Люмет снимал во всех жанрах, брался даже за заведомо сомнительные проекты — лишь бы не стоять на месте. Не боялся повторяться: «Принца города» можно рассматривать как вольный ремейк «Серпико», «Ночь над Манхэттеном», снятая Люметом в конце 90-х судебная драма, рифмуется с «Вердиктом», «Дэниел», история о сыне знаменитых супругов Розенбергов, — с «Бегством в пустоту» про сына хиппи-экстремистов, долгие годы скрывающихся от ФБР. Политические радикалы, коррупция, массмедиа — Люмет, либерал с левацким уклоном, раз за разом превращал газетные заголовки в лирические, человеческие драмы, которые лишь в редких случаях выглядят сегодня устаревшими. В 60-х он одним из первых сделал фильм о посттравматическом синдроме евреев, выживших в нацистских концлагерях («Ростовщик»). В 70-е предложил зрителю сопереживать гомосексуалисту («Собачий полдень»), когда эта тема только-только перестала быть табуированной.

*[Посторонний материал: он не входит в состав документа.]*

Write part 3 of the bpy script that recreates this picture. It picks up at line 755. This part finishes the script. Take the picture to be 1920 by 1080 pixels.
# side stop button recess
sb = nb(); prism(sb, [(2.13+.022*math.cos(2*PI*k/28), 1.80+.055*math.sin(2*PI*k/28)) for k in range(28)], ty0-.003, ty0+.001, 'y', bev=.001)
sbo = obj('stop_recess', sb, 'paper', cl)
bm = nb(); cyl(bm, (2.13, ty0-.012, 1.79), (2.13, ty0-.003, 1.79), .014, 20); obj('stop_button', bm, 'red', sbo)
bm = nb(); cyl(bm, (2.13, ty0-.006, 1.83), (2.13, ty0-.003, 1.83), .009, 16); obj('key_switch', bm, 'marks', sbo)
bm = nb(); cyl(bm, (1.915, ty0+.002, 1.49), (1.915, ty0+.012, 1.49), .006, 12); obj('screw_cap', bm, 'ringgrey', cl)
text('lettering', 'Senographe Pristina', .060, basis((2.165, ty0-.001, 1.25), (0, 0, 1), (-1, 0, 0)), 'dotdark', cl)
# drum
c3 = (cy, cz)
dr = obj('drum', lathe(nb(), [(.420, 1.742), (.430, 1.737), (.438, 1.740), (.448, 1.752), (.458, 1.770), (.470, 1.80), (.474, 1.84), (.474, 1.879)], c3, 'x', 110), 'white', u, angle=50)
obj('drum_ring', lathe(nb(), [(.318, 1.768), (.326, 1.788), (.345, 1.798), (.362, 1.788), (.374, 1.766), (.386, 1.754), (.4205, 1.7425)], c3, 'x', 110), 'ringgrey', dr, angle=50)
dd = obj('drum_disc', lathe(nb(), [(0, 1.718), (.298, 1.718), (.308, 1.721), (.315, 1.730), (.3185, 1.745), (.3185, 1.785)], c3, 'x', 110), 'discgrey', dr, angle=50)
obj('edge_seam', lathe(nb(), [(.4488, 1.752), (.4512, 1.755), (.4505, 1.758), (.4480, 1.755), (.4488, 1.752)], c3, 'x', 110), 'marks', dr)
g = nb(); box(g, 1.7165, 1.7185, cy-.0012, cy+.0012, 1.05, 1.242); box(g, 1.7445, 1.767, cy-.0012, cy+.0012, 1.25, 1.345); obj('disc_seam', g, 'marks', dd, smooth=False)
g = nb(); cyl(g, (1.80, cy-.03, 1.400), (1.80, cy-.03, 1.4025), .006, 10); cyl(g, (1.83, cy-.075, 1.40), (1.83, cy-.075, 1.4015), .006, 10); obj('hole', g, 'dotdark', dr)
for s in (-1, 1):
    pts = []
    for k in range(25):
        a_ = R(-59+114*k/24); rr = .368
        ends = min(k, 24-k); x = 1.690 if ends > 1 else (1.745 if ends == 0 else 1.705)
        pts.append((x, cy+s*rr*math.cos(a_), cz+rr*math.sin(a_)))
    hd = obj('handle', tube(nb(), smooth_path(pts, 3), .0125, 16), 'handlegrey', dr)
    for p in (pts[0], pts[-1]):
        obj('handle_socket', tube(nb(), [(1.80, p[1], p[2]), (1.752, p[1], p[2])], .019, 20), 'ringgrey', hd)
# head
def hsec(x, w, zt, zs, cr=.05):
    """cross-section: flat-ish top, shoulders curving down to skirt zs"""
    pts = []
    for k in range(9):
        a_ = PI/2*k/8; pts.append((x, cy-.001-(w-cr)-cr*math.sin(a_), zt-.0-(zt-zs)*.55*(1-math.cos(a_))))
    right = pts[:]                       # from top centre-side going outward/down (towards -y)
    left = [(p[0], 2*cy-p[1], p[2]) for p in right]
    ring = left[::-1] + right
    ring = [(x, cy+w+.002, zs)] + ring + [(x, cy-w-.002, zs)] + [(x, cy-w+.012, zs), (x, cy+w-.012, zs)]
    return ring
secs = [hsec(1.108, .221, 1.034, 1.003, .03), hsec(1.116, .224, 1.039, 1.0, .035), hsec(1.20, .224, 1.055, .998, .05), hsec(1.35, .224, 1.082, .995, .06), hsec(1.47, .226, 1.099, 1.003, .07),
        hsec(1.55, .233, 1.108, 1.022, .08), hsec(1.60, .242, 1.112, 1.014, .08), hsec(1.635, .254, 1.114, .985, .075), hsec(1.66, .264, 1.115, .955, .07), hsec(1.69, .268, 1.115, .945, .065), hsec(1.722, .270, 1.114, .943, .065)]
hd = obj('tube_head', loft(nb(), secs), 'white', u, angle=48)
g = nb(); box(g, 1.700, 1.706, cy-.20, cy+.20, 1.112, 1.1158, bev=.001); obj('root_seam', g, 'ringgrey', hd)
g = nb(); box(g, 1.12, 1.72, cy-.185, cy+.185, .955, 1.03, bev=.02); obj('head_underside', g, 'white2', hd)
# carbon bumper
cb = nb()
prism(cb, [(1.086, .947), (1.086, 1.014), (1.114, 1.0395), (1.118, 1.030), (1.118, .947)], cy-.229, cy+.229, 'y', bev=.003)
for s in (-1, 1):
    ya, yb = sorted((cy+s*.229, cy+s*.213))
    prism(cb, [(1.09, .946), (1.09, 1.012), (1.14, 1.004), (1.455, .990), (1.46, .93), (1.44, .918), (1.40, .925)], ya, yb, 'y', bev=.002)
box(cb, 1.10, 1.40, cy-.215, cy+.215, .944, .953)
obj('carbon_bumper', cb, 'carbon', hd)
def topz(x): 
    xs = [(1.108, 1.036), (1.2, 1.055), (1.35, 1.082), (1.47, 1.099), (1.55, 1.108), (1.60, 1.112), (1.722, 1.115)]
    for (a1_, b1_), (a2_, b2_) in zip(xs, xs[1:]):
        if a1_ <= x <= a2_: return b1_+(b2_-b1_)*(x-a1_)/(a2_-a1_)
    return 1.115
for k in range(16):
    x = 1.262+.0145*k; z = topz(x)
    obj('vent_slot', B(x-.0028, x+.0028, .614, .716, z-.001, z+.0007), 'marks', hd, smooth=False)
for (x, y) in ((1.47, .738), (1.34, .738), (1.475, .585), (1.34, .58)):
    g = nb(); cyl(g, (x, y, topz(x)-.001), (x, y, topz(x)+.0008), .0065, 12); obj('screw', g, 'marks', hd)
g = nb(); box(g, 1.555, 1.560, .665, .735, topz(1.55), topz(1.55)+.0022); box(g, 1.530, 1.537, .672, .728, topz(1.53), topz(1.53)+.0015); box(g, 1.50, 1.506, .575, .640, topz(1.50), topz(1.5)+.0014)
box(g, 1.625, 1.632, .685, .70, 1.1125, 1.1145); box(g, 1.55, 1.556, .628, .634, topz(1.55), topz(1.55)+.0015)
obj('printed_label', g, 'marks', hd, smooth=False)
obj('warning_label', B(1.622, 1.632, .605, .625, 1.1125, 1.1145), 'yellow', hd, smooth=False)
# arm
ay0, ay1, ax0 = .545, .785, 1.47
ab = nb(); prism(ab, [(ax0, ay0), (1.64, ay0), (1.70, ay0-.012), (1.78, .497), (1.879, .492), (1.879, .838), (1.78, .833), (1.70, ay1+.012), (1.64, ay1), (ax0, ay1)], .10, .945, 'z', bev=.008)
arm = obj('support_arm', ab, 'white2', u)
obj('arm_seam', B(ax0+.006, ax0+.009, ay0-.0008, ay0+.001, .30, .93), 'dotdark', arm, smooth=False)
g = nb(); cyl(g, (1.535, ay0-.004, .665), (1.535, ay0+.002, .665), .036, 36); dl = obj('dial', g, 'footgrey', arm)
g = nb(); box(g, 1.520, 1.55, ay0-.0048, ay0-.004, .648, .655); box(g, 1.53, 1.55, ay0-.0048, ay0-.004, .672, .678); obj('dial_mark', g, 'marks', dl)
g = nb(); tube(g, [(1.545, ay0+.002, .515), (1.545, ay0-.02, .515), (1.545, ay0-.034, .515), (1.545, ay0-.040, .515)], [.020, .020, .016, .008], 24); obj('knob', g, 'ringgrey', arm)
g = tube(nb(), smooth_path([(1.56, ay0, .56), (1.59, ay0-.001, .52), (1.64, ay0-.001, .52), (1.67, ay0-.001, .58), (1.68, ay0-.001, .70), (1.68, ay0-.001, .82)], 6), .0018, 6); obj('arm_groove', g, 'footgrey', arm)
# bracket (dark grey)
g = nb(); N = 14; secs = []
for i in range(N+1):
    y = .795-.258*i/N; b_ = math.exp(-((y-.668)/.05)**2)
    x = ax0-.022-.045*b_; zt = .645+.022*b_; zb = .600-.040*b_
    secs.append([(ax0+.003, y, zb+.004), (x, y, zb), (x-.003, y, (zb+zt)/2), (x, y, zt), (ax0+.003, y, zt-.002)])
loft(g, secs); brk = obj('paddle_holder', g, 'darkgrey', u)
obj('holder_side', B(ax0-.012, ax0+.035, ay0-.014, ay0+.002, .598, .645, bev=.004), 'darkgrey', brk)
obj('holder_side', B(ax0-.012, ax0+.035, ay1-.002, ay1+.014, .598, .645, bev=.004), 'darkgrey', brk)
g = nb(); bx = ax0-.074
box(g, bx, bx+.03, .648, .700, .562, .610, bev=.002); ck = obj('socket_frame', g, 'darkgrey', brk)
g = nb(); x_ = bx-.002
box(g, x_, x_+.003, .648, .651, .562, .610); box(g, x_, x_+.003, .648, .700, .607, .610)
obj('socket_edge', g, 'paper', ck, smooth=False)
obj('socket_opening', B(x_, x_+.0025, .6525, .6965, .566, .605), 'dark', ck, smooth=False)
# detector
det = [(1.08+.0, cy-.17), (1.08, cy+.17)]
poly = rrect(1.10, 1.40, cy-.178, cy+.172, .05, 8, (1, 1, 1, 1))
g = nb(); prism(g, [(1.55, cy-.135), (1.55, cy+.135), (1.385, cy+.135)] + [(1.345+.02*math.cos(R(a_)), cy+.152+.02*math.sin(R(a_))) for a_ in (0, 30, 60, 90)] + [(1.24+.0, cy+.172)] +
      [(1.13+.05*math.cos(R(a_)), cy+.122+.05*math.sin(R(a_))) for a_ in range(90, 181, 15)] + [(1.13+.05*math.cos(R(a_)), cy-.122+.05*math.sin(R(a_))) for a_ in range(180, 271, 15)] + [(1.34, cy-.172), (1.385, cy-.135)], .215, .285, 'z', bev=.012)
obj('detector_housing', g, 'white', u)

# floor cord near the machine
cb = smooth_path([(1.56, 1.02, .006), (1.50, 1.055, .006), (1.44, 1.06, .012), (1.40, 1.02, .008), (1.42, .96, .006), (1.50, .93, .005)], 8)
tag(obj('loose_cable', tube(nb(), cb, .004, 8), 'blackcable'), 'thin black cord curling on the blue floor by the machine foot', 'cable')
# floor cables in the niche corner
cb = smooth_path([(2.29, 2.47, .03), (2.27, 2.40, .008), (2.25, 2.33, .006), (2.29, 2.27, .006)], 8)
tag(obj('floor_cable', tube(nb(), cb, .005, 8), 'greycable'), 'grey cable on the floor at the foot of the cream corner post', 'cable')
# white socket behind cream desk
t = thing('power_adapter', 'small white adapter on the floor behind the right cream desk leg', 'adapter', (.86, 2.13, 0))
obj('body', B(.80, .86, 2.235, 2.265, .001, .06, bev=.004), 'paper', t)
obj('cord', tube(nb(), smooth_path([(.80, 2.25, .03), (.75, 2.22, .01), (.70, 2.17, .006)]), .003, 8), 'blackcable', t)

Сейчас, когда почти все официально великие либо померли, либо спеклись, а Люмет, разменяв девятый десяток, делает одну удачную картину за другой, как-то особенно хочется слегка перетряхнуть иерархию. Само по себе то, что можно сходить на новый фильм Сидни Люмета (а «Игры дьявола» менее всего, поверьте, похожи на работу 80-летнего), — в сущности, поразительно. А ведь если покопаться в его фильмографии, открытий чудных еще не счесть. В 1978 году, скажем, «патриарх судебной драмы» снял мюзикл «Волшебник», где героев «Волшебника из страны Оз» играли негры, в роли девочки Дороти была 34-летняя Дайана Росс, а за Страшилу отдувался 20-летний Майкл Джексон.